Quem não se lembra da cabidela? Do cozido à portuguesa? Do bacalhau na brasa? Das enguias? Do leitão? Dos enchidos? E-sei-lá-eu-mais-o-quê?

E do queijo? Sim, do queijo, quiçá o maior ícone da casa. Do de ovelha, do de cabra, do de mistura, do curado. De todos. Queijo? Era aquele. Era o queijo do Rijo.

Ir ali era um ritual. E os debutantes, qual feitiço, de imediato se associavam às idiossincrasias e às circunstâncias daquele local mágico. E eram tantos os que diariamente ali iam. Que por ali passavam. Nem que fosse só para dizer bom dia.

E eram tantos os que semanalmente ali desaguavam. Para um encontro. Para uma tertúlia. Para um jogo de sueca. Para uma ‘oração’ à volta de umas iscas de presunto, de um prato de queijo, de uma chouriça na brasa. Quem se não lembra daquela chouriça envolta em prata que a tia Rosa tirava debaixo das brasas da lareira do canto?

Eu e tantos outros ali fomos regularmente. Décadas a fio. Tempos sobre tempos seguidos.

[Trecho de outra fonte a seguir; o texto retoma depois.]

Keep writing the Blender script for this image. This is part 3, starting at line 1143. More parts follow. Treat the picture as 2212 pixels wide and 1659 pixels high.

E ali encontrámos, em todas as idas, um porto de abrigo. Uma nau em que o vento soprava sempre de feição para nos servir. Uma mesa farta sempre à nossa espera. Nem em dias aziagos, e foram poucos nos últimos tempos, para o seu Sporting (a religião da casa), o serviço atraiçoava os clientes!

Costumamos dizer que Deus não dorme. Só que este ano, e perdoem-me, com certeza que por algum descuido que lhe relevamos, Deus não permitiu à tia Rosa mandar-me, a mim que sou do Benfica, uma ‘bicada’, seguida de um “desculpe”, pelo facto de o seu Sporting ter sido campeão.

Fechou-se, pois, um ciclo. Sim, fechou-se, porventura, o lugar mais emblemático das Pedrosas. Aquele lugar que mais movimento lhe dava. Que mais movida lhe trazia. O local, qual refúgio, para tantos que ali iam festejar e dar largas às suas alegrias. Ou, então, saciar as suas fomes. As suas solidões. Os seus ardores de vidas, quantas vezes, monótonas e duras! Carpir as suas dores. Da alma. Do corpo. As suas sedes de uma vida melhor! Ou, simplesmente, viver o momento!

Mas se a tia Rosa era uma força da natureza, e era, o tio Manel, o Rijo, era um estratega, o verdadeiro estratega daquela casa. O ideólogo daquele espaço, a que deu forma e conteúdo. Daquela casa que nos acompanhou por tantos anos e que perdurará viva, diga-se, enquanto a memória não nos atraiçoar. Enquanto os nossos ligamentos nos permitirem estas audiências aos passados sentidos e vividos.

Obrigado, por tudo, tia Rosa! Descanse em paz!

Nota: Os chamados “desígnios insondáveis da vida” são, tantas vezes, cruéis! Tão cruéis que foram em 2024, Marco! Força, tio Manel, nós continuaremos aqui!